1. Uyuşmazlık ve Hukukî Nitelendirme

Uyuşmazlık, temel olarak davacı Devlet Su İşleri Genel Müdürlüğü ile davalı arasındaki kamulaştırma bedelinin tespiti istemine ilişkindir.

2. İlgili Hukuk

1. 6100 sayılı Kanun'un 369 uncu maddesinin birinci fıkrası ile 370 ve 371 inci maddeleri.

2. 2942 sayılı Kanun'un 10 uncu maddesinin sekizinci fıkrası ile 11 inci ve 12 nci maddeleri

3. Değerlendirme

1. Bölge adliye mahkemelerinin nihai kararlarının bozulması 6100 sayılı Kanun'un 371 inci maddesinde yer alan sebeplerden birinin varlığı hâlinde mümkündür.

2. Arazi niteliğindeki taşınmaza 2942 sayılı Kanun’un 11 inci maddesinin birinci fıkrasının (f) bendi uyarınca olduğu gibi kullanılması halinde getireceği net gelir esas alınarak değer biçilmesi yerindedir.
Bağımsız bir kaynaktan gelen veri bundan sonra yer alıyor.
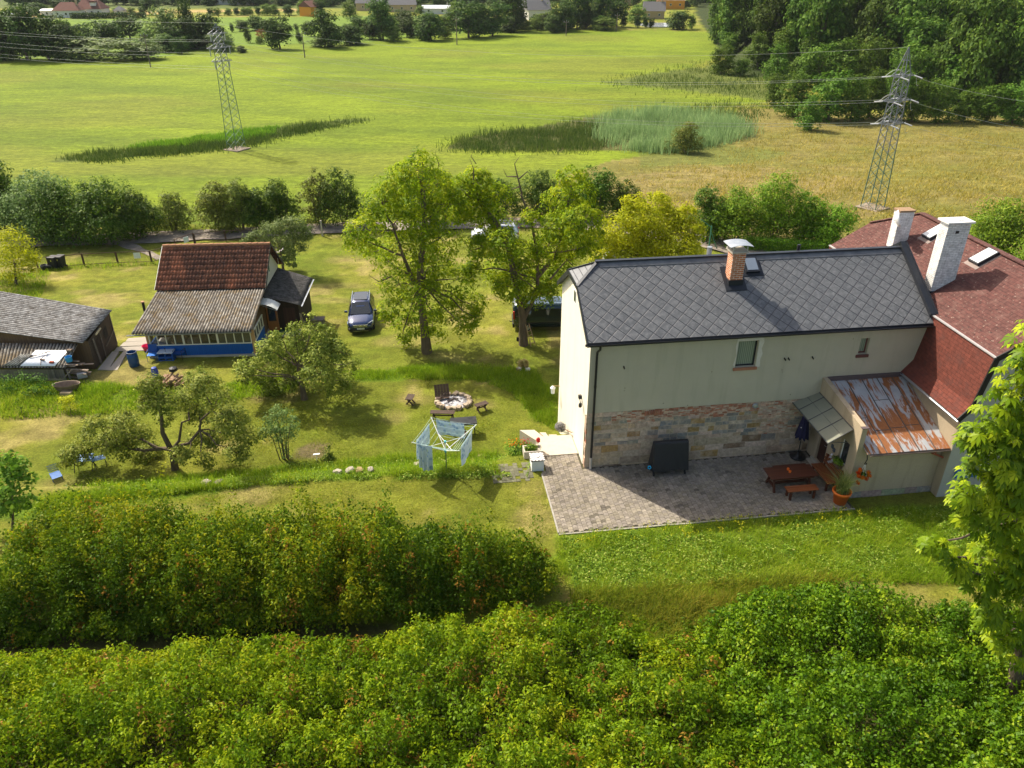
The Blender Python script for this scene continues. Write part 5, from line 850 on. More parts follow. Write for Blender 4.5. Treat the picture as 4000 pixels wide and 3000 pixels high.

3. Temyizen incelenen karar, tarafların karşılıklı iddia ve savunmalarına, dayandıkları belgelere, uyuşmazlığa uygulanması gereken hukuk kuralları ile hukuki ilişkinin nitelendirilmesine, dava şartlarına, yargılama ve ispat kuralları ile kararda belirtilen gerekçelere göre usul ve kanuna uygun olup temyiz dilekçesinde ileri sürülen nedenler kararın bozulmasını gerektirecek nitelikte görülmemiştir.

VI. KARAR

Açıklanan sebeplerle;

1.Bölge Adliye Mahkemesince verilen 21.11.2022 tarihli ek kararın ORTADAN KALDIRILMASINA,

2. Davalı vekilinin temyiz itirazları yerinde olmadığından usul ve yasaya uygun olunan Bölge Adliye Mahkemesi kararının 6100 sayılı Kanun'un 370 inci maddesinin birinci fıkrası uyarınca ONANMASINA,

Davalıdan peşin alınan temyiz harcının Hazineye irat kaydedilmesine,

Dosyanın İlk Derece Mahkemesine kararın bir örneğinin Bölge Adliye Mahkemesine gönderilmesine,

08.06.2023 tarihinde oy birliğiyle karar verildi.